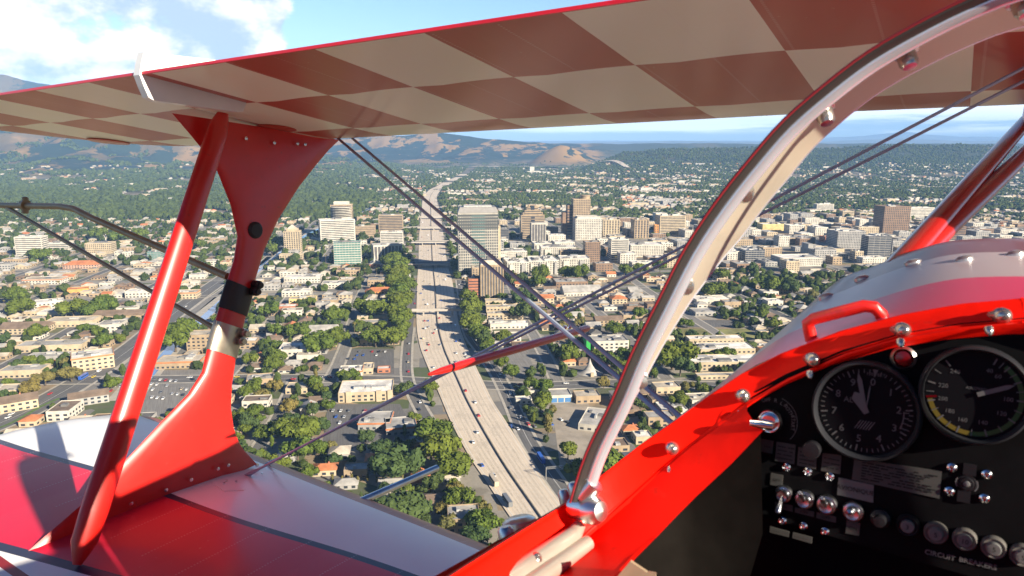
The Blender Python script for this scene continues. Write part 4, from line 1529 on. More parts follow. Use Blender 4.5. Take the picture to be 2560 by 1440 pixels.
def block(root, hw, hd, z0, z1, wall, roof, par=.9):
    """walls with a parapet standing round a flat roof"""
    t = min(.35, hw * .1)
    def rg(a, b, z): return [(-a, -b, z), (a, -b, z), (a, b, z), (-a, b, z)]
    MB().loft([rg(hw, hd, z0), rg(hw, hd, z1), rg(hw - t, hd - t, z1), rg(hw - t, hd - t, z1 - par - .05)], caps=False).build('wall', wall, root)
    MB().add(rg(hw - t, hd - t, z1 - par), [(0, 1, 2, 3)]).build('roof', roof, root)


def place(x0, x1, yb, depth, rot=0.0, z=0.0):
    """front corner columns and the row of the front base line"""
    cx, cy = gp((x0 + x1) / 2, yb)
    xa, _ = gp(x0, yb); xb, _ = gp(x1, yb)
    th = GR + R(rot)
    wd = (xb - xa) / max(.5, math.cos(th))
    c = (cx - math.sin(th) * depth / 2, cy + math.cos(th) * depth / 2)
    return c, wd / 2, depth / 2, th, cy


def top_z(px, row, y):
    """height of a point seen at this row at distance y"""
    b = (row - 720) / FPX
    t = y / (CP - b * SP)
    return EYE + t * (-SP - b * CP)


def tower(x0, x1, yb, yt, depth, style, wall, roof, label, rot=0.0, name='office_tower', cat='building', land=None, **kw):
    c, hw, hd, th, cy = place(x0, x1, yb, depth, rot)
    H = top_z((x0 + x1) / 2, yt, cy)
    root = empty(name, (c[0], c[1], 0), th)
    tag(root, label, cat)
    mark(OCC, c[0], c[1], hw + 3, hd + 3, th)
    if land:
        LAND.append((land, c[0], c[1]))
    W_ = WALLS[wall] if isinstance(wall, str) else wall
    n = max(2, int(round(H / kw.get('fh', 3.9))))
    n = min(n, 26)
    if style == 'ribbon':
        block(root, hw, hd, 0, H, W_, ROOFS[roof]); bands(root, hw, hd, 1.0, H - 1.5, n, kw.get('frac', .45), kw.get('gl', glass), wall=W_)
    elif style == 'grid':
        block(root, hw, hd, 0, H, W_, ROOFS[roof]); bands(root, hw, hd, 1.0, H - 1.5, n, kw.get('frac', .55), kw.get('gl', glass), split=kw.get('split', 3.4), wall=W_)
    elif style == 'glass':
        block(root, hw, hd, 0, H, kw.get('gl', glass_g), ROOFS[roof]); bands(root, hw, hd, 0.5, H - .5, n, .28, W_, name='spandrel_band')
        fins(root, hw, hd, 0, H, kw.get('step', 4.5), W_, .15, .3, 'mullion')
    elif style == 'fins':
        block(root, hw, hd, 0, H, WALLS['dark'], ROOFS[roof]); fins(root, hw, hd, 3, H - 2.5, kw.get('step', 2.6), W_, .6, kw.get('wd', 1.1))
        MB().box(-hw - .7, hw + .7, -hd - .7, hd + .7, H - 2.6, H + .1).build('cornice', W_, root)
    roof_plant(root, hw, hd, H - .9, kw.get('units', 3), int(x0 + yb), kw.get('us', 1.6))
    return root, hw, hd, H, c, th


# --- main tower: pale grid of windows, green glass centre bay, grey hipped cap
r_, hw, hd, H, c, th = tower(1148, 1246, 690, 532, 34, 'grid', 'stone', 'grey', 'tallest pale grey office tower with a grid of windows beside the freeway', land='the tallest tower', frac=.62, split=3.2, units=0, fh=4.4)
for k, z0 in enumerate(np.linspace(1.2, H - 6, 20)):
    MB().box(-hw * .34, hw * .34, -hd - .5, -hd - .1, z0, z0 + 2.2).build('glass_bay', mat('bay_glass', (.10, .15, .145), .2, spec=.6), r_)
capm = mat('cap_grey', (.22, .21, .20), .6, var=.1, scale=.3)
mb = MB()
mb.loft([[(-hw - .4, -hd - .4, H), (hw + .4, -hd - .4, H), (hw + .4, hd + .4, H), (-hw - .4, hd + .4, H)], [(-hw * .90, -hd * .82, H + 8), (hw * .90, -hd * .82, H + 8), (hw * .90, hd * .82, H + 8), (-hw * .90, hd * .82, H + 8)]])
mb.build('mansard_cap', capm, r_)
MB().box(-hw * .7, hw * .7, -hd * .5, hd * .5, H + 8, H + 10).build('roof_unit', trim_m, r_)
for k in range(5):
    z0 = H - 24 + k * 4.6
    MB().box(-hw - .25, hw + .25, -hd - .25, hd + .25, z0, z0 + 2.9).build('upper_glazing', mat('bay_grey', (.085, .09, .088), .25, spec=.5), r_)
MB().box(hw, hw + 5, -hd * .1, hd * .9, 0, H - 22).build('side_wing', WALLS['cream'], r_)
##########
### Written exercise:
In the material above, find each line that contains the word "this", and select it.

### Final result:
The Blender Python script for this scene continues. Write part 4, from line 1529 on. More parts follow. Use Blender 4.5. Take the picture to be 2560 by 1440 pixels.
    """height of a point seen at this row at distance y"""